Allan Dwan’s 1916 The Half-Breed, a California frontier western starring Douglas Fairbanks in the title role, has been available before in a largely complete but partially re-edited 1924 re-release held by the Cinématèque Française (that version was released on disc a few years ago in Flicker Alley’s marvelous Douglas Fairbanks box set). Rob Byrne set about attempting to reconstruct the original, longer 1916 cut with the help of an incomplete (and very damaged) print of the original release held by the Library of Congress and a radically re-edited reduction print found by Lobster Films in France.
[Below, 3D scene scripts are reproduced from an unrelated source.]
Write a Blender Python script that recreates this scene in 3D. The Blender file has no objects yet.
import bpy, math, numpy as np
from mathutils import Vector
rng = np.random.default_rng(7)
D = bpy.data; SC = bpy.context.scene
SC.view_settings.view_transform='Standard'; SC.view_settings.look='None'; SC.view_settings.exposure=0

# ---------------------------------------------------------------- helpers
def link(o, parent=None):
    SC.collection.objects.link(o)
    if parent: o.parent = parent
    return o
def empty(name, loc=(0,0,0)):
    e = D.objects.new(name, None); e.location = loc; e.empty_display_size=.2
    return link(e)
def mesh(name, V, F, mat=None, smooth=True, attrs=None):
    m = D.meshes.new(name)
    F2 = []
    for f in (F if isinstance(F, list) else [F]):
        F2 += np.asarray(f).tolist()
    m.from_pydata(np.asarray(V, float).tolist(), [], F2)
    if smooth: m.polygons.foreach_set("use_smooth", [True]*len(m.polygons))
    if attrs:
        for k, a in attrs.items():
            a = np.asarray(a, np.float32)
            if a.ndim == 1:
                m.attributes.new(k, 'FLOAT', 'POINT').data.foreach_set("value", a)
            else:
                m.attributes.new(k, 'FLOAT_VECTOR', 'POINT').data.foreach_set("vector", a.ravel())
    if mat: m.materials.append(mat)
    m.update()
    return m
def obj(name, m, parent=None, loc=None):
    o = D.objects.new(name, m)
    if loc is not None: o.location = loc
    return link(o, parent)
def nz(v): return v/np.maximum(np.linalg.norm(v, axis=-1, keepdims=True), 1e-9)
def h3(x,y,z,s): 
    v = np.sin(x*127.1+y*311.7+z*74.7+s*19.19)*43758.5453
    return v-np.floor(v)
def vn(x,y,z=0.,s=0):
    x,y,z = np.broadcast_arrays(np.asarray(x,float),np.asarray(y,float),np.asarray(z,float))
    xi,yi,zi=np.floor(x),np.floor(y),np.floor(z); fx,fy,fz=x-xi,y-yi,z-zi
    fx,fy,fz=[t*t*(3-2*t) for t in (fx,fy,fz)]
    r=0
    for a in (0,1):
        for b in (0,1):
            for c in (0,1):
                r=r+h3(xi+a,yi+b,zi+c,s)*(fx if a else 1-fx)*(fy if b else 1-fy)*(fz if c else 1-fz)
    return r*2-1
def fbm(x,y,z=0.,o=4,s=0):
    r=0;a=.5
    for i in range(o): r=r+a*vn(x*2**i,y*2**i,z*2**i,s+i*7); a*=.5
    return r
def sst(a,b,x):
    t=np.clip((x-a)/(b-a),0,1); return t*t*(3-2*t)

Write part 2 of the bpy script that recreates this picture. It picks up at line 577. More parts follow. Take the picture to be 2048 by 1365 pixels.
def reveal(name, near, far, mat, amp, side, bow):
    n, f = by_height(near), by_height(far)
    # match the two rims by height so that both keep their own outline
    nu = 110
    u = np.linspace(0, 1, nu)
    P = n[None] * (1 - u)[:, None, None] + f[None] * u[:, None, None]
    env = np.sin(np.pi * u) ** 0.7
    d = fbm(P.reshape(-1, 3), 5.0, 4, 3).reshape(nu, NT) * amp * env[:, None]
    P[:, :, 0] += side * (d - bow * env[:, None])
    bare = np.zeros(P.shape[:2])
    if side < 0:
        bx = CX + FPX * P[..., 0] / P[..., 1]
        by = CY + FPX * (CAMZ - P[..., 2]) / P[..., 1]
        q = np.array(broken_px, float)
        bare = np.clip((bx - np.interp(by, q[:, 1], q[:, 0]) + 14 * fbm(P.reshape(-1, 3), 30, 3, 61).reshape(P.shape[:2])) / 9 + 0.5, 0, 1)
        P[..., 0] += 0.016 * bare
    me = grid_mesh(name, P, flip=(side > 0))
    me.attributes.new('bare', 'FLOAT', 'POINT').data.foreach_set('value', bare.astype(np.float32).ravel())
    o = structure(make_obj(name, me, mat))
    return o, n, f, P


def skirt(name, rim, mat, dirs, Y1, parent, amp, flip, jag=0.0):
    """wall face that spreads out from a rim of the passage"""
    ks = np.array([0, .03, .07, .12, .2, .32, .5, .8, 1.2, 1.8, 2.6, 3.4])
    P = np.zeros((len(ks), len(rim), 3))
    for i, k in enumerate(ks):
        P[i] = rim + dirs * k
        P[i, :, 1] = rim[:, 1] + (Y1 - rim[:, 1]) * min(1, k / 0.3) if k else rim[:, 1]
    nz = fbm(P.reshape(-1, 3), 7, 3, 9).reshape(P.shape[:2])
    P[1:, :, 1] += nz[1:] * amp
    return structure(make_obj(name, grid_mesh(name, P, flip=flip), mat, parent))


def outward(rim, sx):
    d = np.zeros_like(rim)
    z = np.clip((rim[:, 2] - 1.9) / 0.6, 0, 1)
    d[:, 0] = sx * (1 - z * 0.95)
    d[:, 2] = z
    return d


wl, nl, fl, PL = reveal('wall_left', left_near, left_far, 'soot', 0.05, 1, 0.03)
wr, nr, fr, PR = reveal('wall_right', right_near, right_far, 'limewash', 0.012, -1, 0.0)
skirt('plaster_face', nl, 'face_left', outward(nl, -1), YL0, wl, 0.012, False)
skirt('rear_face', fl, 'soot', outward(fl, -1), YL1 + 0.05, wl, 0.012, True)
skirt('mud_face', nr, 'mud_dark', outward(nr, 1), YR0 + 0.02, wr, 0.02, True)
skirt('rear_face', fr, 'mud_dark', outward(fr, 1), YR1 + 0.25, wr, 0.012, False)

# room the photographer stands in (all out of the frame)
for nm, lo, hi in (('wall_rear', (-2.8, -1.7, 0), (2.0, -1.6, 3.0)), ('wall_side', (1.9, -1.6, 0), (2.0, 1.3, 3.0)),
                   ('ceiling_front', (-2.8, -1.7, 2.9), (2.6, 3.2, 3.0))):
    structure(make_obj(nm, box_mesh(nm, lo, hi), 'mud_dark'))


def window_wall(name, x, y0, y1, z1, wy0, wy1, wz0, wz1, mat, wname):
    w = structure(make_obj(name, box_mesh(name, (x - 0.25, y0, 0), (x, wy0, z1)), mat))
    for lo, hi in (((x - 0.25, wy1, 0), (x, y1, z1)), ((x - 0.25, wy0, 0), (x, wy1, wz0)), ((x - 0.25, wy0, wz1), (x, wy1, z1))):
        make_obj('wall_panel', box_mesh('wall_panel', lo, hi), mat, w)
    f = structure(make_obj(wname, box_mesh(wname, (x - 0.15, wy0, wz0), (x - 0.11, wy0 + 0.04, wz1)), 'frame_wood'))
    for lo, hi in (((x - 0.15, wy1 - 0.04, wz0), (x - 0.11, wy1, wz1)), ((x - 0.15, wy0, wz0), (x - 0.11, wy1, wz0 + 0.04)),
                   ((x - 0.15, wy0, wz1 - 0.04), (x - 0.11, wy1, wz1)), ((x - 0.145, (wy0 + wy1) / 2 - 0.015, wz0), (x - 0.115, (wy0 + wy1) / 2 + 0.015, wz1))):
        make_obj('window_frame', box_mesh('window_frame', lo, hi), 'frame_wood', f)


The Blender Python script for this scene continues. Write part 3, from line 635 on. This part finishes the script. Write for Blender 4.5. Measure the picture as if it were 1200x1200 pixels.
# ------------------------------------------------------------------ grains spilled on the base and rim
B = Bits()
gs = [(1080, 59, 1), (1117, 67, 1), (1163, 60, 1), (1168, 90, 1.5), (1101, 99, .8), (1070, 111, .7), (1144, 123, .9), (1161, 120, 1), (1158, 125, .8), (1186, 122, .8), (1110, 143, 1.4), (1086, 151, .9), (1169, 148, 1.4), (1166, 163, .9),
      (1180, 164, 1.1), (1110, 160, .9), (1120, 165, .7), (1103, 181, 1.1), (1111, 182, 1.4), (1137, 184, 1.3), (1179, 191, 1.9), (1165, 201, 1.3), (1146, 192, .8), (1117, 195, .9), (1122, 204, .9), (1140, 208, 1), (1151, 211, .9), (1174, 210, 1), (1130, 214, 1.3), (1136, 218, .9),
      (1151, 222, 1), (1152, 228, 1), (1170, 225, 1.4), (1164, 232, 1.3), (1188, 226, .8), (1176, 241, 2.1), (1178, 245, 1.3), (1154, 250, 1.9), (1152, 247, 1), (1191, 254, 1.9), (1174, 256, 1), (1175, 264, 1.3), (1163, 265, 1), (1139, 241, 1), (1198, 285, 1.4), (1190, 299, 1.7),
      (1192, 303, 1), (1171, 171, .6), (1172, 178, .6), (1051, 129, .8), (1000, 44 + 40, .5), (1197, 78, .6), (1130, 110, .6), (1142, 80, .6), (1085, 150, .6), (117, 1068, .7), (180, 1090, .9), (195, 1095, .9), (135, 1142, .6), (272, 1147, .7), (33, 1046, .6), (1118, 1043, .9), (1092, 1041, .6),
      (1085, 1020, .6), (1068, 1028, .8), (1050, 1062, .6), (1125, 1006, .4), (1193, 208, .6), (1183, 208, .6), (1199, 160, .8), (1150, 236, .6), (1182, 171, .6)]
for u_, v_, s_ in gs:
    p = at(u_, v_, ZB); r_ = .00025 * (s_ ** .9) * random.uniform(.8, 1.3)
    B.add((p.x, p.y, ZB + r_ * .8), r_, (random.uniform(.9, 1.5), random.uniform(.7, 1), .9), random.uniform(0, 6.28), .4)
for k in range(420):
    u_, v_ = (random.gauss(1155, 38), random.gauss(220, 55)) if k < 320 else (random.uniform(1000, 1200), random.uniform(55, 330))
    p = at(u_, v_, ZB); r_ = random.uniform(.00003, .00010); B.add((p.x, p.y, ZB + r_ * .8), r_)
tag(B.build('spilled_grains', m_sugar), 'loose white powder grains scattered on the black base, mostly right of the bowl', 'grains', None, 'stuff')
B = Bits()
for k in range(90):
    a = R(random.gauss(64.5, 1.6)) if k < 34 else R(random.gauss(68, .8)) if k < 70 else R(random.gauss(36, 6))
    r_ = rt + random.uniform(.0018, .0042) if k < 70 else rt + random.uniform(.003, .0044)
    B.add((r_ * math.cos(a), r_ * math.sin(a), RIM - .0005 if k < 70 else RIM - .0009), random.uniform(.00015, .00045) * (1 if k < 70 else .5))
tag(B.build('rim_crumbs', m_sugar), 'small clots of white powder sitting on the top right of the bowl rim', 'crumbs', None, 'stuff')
Research into the scant documentation verified a few incomplete sequences and a couple of completely missing scenes, which Byrne, collaborating with Cinématèque Française, was able to reconstruct with the additional prints. (At the “Amazing Tales from the Archives” presentation on Friday morning, Byrne presented a step-by-step look at the process of not just finding footage, but doing detective work into finding the original titles, the original narrative, and the editing as seen on the original release; it was the most detailed presentation I have seen on the work and research that goes in to restoring a silent film.)
The result is not necessarily one of Fairbanks’ best films, but the restored film shows a more nuanced and interesting drama than heretofore seen, a conflicted portrait of racism and prejudice through the filter of history that decries intolerance without defying it (the film can’t let even as noble a half-breed as Fairbanks walk off into the sunset with a white woman), yet vividly lays out the hypocrisy of prejudice and white superiority in scene after scene. The film was adapted from a Bret Harte short story by Anita Loos, whose distinctive wit is evident in the surviving original intertitles (most of them are lost and the difference between the deft language and satirical edge of Loos and the bland writing of the rewritten titles of the reissue is unavoidable).